Niyak Ghorbani, an Iranian dissident residing in the UK said the truck incident indicated that MEK has “reentered their terrorist phase.”

“It was a deliberate political act aimed at Iran’s national democratic movement, the very movement that has now become the MEK’s primary strategic threat,” Niyak Ghorbani said, adding, “The slogans displayed on the vehicle are not random. They are textbook MEK rhetoric.

“Whenever the collapse of the regime has appeared close, the MEK has done the same thing. It has turned its weapons on the Iranian people themselves. The MEK is once again moving into organized political violence,” Ghorbani said.

Iranian academic Sana Ebrahimi said the MEK is a Marxist-Islamist cult.

“They were armed enforcers of the Islamists during the 1979 revolution. [MEK leader] Masoud Rajavi stood next to [former supreme leader Ayatollah Ruhollah] Khomeini; there are photos, this is not debatable,” he said.

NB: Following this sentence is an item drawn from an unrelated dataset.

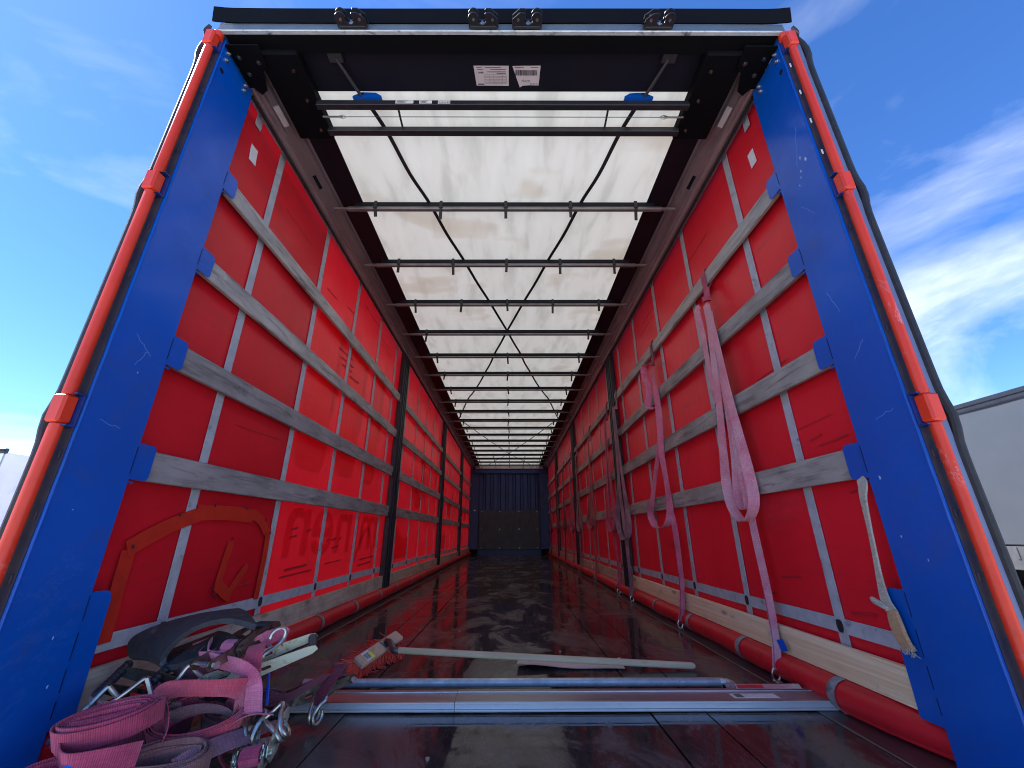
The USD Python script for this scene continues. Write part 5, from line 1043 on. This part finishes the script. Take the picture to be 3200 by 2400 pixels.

“When Khomeini pushed them aside, they went ballistic. During the Iran-Iraq War [1980-1988], they openly joined Iraqi president Saddam Hussein and helped kill Iranian civilians out of pure revenge and hunger for power.

“That’s why the MEK is despised across the entire Iranian political spectrum,” he said. “Monarchists, Republicans, Left, Right, we disagree on almost everything. One thing is unanimous: hatred for the MEK.”

However, despite extensive Internet speculation, LA Police Capt. Richard Gabaldon said officials do not believe the incident was politically motivated or an act of terrorism.

Gabaldon said the suspect, who has been detained, has no arrest record, but could face a charge of assault with a deadly weapon.

Estimates from the LA Regional Transportation Management Center indicate that at least 3,000 people were present in Westwood at the time of the incident.

“There’s a lot of various protests that are happening, and obviously, we want everybody to exercise their First Amendment right,” said LA Mayor Karen Bass. “But how one does that is critical, and exercising your First Amendment right peacefully is what is absolutely critical.”